Resumo do Canto VI da Ilíada

             Com os deuses afastados da batalha, os Gregos fazem os Troianos recuar em direção a Troia, e Menelau faz refém um cocheiro troiano, chamado Adestro, que lhe roga que o liberte. O ex-esposo de Helena está inclinado a atender ao pedido em troca de um resgate, mas Agamémnon convence-o a matar o prisioneiro, o que os irmãos fazem em conjunto.

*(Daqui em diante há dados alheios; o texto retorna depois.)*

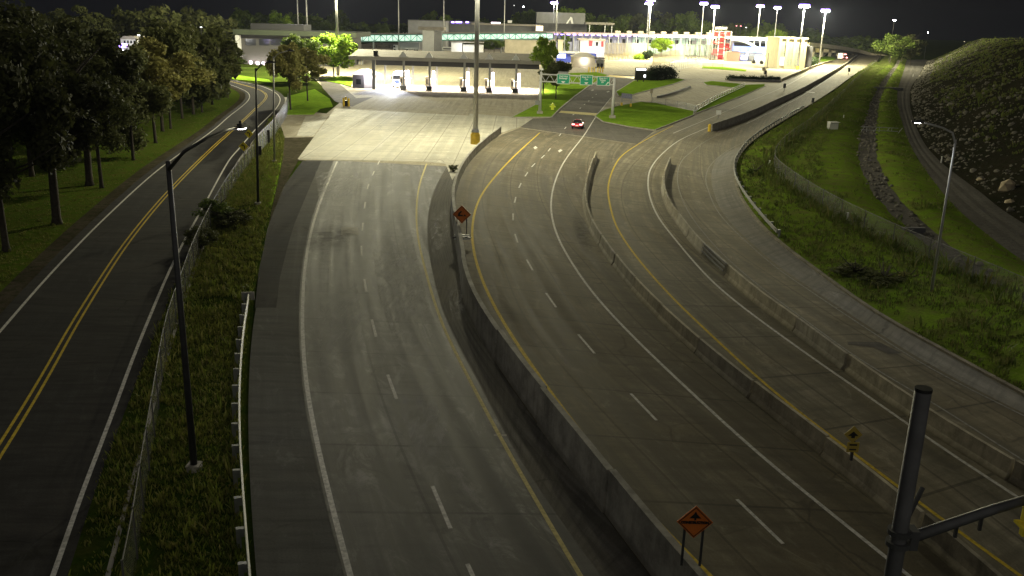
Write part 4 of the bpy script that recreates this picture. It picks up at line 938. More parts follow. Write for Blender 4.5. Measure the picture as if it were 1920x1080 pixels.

            Heleno, um adivinho, exorta Heitor a regressar a Troia e a pedir a sua mãe, Hécuba, e às demais mulheres nobres que orem no templo de Atenas e façam oferendas à deusa. De seguida, vai ao encontro de Páris, que se retirou da batalha, alegando que estava demasiado triste para lutar. Heitor e Helena não escondem o seu desprezo pelo irmão e companheiro, o que faz com que Páris regresse ao combate. Depois Heitor visita a sua esposa, Andrómaca, que está ocupada com o filho de ambos, Astianax, e observa, ansiosa, o combate que decorre em baixo, na planície. Ela implora ao marido que se retire da luta, mas ele recusa a ideia, pois a sua honra não o permite e, se o fizesse, morreria de vergonha, além de que não pode fugir ao seu destino, seja ele qual for. Então beija o filho, que se assusta inicialmente com a crista do capacete, mas acaba por corresponder ao afeto do pai numa cena familiar comovente. Quando Heitor regressa à batalha, Andrómaca sofre, convencida de que o esposo morrerá em breve. No caminho, encontra o irmão e os dois voltam à refrega.

            Neste canto, há um outro momento digno de destaque. Diomedes e Glauco, um troiano, enfrentam-se no campo de batalha. O grego questiona-se quem será o inimigo, pois não se tinha apercebido da sua presença. Glauco informa-o, então, sobre a sua linhagem, e acabam por descobrir que os seus antepassados trocaram presentes de amizade entre si. Os dois declaram também amizade um pelo outro e trocam as armaduras.